Updated

London equities rose strongly in opening deals on Thursday, joining a global rally after the US Federal Reserve surprised investors and kept its vast stimulus policy intact.

In initial trade, the benchmark FTSE 100 index gained 1.23 percent to 6,639.49 points.

The Fed's announcement to hold off winding down its $85-billion-a-month bond-buying also fuelled a buying spree on Wall Street, sending the Dow and S&P 500 indices to record highs. Asian equities also enjoyed sharp gains.

In an eagerly awaited announcement, the Fed said it would keep the stimulus in place as it wanted to further gauge the economic impact of public spending cuts and a spike in interest rates in the past four months.

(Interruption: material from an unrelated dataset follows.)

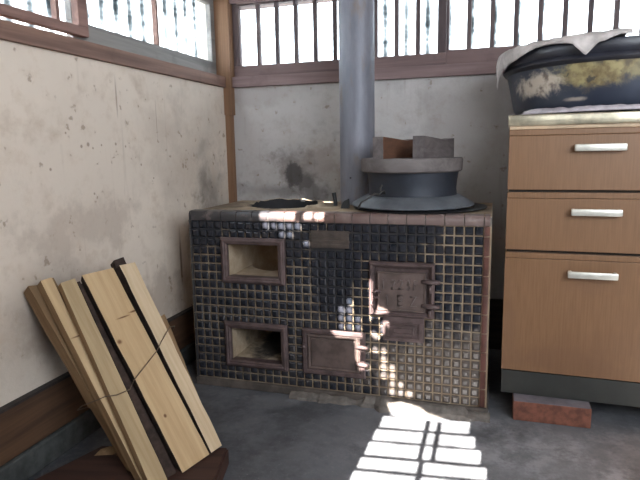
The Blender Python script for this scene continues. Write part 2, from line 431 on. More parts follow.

Instead it cut its growth forecast for this year and next as chairman Ben Bernanke warned of possibly "very serious consequences" from a brewing political battle in Washington over a new budget and the US debt ceiling.

"The Federal Reserve's policy is to do whatever we can to keep the economy on course. And so if these actions led the economy to slow, then we would have to take that into account, surely," he told reporters.

He said the bank could still start reducing the bond-buying -- which aims to hold down long-term interest rates -- in the next three months, but only if the economic outlook improves.

"There is no fixed calendar," Bernanke added.